#### Information supplied
________

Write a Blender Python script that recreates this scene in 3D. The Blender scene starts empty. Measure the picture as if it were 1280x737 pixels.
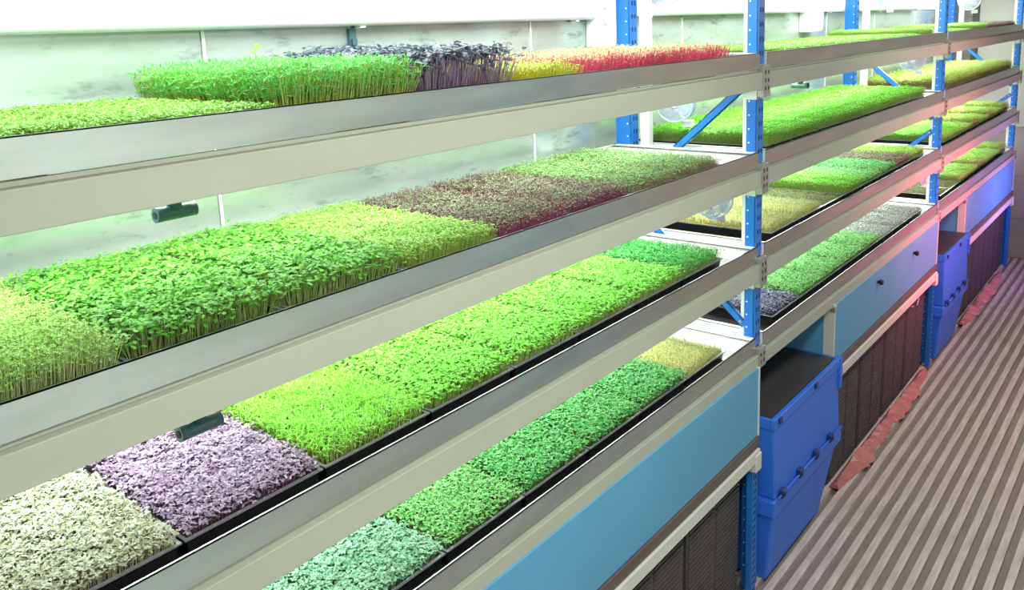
import bpy, bmesh, math, random
import numpy as np
from mathutils import Vector, Matrix
C = bpy.context.scene.collection
PI = math.pi
FZ = 2.12                      # height of the top shelf rim above the floor
PITCH = 0.3515                 # spacing of the shelves
T = [FZ - k * PITCH for k in range(4)]
BAY = 2.75
WALL = 0.67

# ------------------------------------------------------------------ camera
cam_d = bpy.data.cameras.new('camera'); cam = bpy.data.objects.new('camera', cam_d); C.objects.link(cam)
yaw, pitch, roll = 0.696877, -0.186887, -0.042023
fw = Vector((math.cos(yaw) * math.cos(pitch), math.sin(yaw) * math.cos(pitch), math.sin(pitch)))
rt = Vector((math.sin(yaw), -math.cos(yaw), 0)); up = rt.cross(fw)
r2 = math.cos(roll) * rt + math.sin(roll) * up
u2 = -math.sin(roll) * rt + math.cos(roll) * up
M = Matrix((r2, u2, -fw)).transposed().to_4x4()
M.translation = Vector((-2.8094, -1.19441, 0.10667 + FZ))
cam.matrix_world = M
cam_d.sensor_width = 36.0; cam_d.sensor_fit = 'HORIZONTAL'
cam_d.lens = 1030.67 / 1280 * 36
cam_d.shift_y = -(368.5 - 235.46) / 1280
cam_d.clip_start = 0.05
bpy.context.scene.camera = cam

# ------------------------------------------------------------------ world, lights, exposure
w = bpy.data.worlds.new('world'); bpy.context.scene.world = w; w.use_nodes = True
w.node_tree.nodes['Background'].inputs[0].default_value = (0.8, 0.9, 1.0, 1)
w.node_tree.nodes['Background'].inputs[1].default_value = 0.3
vs = bpy.context.scene.view_settings
vs.view_transform = 'Standard'; vs.look = 'None'; vs.gamma = 1; vs.use_curve_mapping = False
vs.exposure = 0.45

def area(name, loc, sx, sy, power, col, rot=(0, 0, 0)):
    d = bpy.data.lights.new(name, 'AREA'); d.shape = 'RECTANGLE'; d.size = sx; d.size_y = sy
    d.energy = power; d.color = col
    if 'red' in name or 'violet' in name: d.spread = math.radians(120)
    o = bpy.data.objects.new(name, d); C.objects.link(o); o.location = loc; o.rotation_euler = rot
    return o
WHITE = (0.97, 1.0, 0.97)
for b in range(3):                                   # grow lamps under the shelves and over the top one
    xc = b * BAY - 1.35
    for k in range(1, 4):
        area('shelf_grow_lamp', (xc, 0.36, T[k - 1] - 0.088), 2.5, 0.12, 15, WHITE)
    area('top_grow_lamp', (xc, 0.30, 2.50), 2.5, 0.34, 24, (0.95, 1.0, 1.0))
area('aisle_ceiling_lamp', (-1.5, -0.95, 2.53), 2.4, 0.3, 30, (1.0, 0.98, 0.94))
area('aisle_ceiling_lamp', (2.2, -0.95, 2.53), 2.4, 0.3, 27, (1.0, 0.94, 0.92))
area('red_grow_lamp', (2.9, -0.95, 0.95), 1.5, 0.12, 17, (1.0, 0.13, 0.30), (math.radians(98), 0, 0))
area('violet_grow_lamp', (4.75, -0.9, 0.85), 0.9, 0.12, 8, (0.62, 0.26, 1.0), (math.radians(88), 0, 0))

# ------------------------------------------------------------------ materials
def lin(c):
    return tuple(((v / 255) / 12.92 if v / 255 <= 0.04045 else ((v / 255 + 0.055) / 1.055) ** 2.4) for v in c)
def mat(name, rgb, rough=0.5, metal=0.0, noise=0.0, scale=8.0, stretch=(1, 1, 1), bump=0.0, bscale=60.0, rgb2=None, emis=0.0, spec=0.5, coat=0):
    m = bpy.data.materials.new(name); m.use_nodes = True; nt = m.node_tree; N = nt.nodes; L = nt.links
    p = N['Principled BSDF']; c = lin(rgb)
    p.inputs['Base Color'].default_value = (*c, 1); p.inputs['Roughness'].default_value = rough
    p.inputs['Metallic'].default_value = metal; p.inputs['Specular IOR Level'].default_value = spec
    if coat: p.inputs['Coat Weight'].default_value = coat
    tc = N.new('ShaderNodeTexCoord')
    if noise or rgb2:
        mp = N.new('ShaderNodeMapping'); mp.inputs['Scale'].default_value = stretch
        L.new(tc.outputs['Object'], mp.inputs[0])
        n = N.new('ShaderNodeTexNoise'); n.inputs['Scale'].default_value = scale; n.inputs['Detail'].default_value = 5
        n.inputs['Roughness'].default_value = 0.6
        L.new(mp.outputs[0], n.inputs[0])
        r = N.new('ShaderNodeValToRGB'); r.color_ramp.elements[0].position = 0.32; r.color_ramp.elements[1].position = 0.68
        c2 = lin(rgb2) if rgb2 else tuple(v * (1 - noise) for v in c)
        r.color_ramp.elements[0].color = (*c2, 1); r.color_ramp.elements[1].color = (*c, 1)
        L.new(n.outputs['Fac'], r.inputs[0]); L.new(r.outputs[0], p.inputs['Base Color'])
        rr = N.new('ShaderNodeMapRange'); rr.inputs['To Min'].default_value = max(0.03, rough - 0.08); rr.inputs['To Max'].default_value = min(1, rough + 0.08)
        L.new(n.outputs['Fac'], rr.inputs[0]); L.new(rr.outputs[0], p.inputs['Roughness'])
    if bump:
        b = N.new('ShaderNodeTexNoise'); b.inputs['Scale'].default_value = bscale; L.new(tc.outputs['Object'], b.inputs[0])
        bp = N.new('ShaderNodeBump'); bp.inputs['Strength'].default_value = bump; bp.inputs['Distance'].default_value = 0.002
        L.new(b.outputs['Fac'], bp.inputs['Height']); L.new(bp.outputs[0], p.inputs['Normal'])
    if emis:
        p.inputs['Emission Color'].default_value = (*c, 1); p.inputs['Emission Strength'].default_value = emis
    return m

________

#### What you should do
Make an exact copy of the lines from the top of the material through the line with "WALL = 0.67", pictures excluded.

#### The answer
Write a Blender Python script that recreates this scene in 3D. The Blender scene starts empty. Measure the picture as if it were 1280x737 pixels.
import bpy, bmesh, math, random
import numpy as np
from mathutils import Vector, Matrix
C = bpy.context.scene.collection
PI = math.pi
FZ = 2.12                      # height of the top shelf rim above the floor
PITCH = 0.3515                 # spacing of the shelves
T = [FZ - k * PITCH for k in range(4)]
BAY = 2.75
WALL = 0.67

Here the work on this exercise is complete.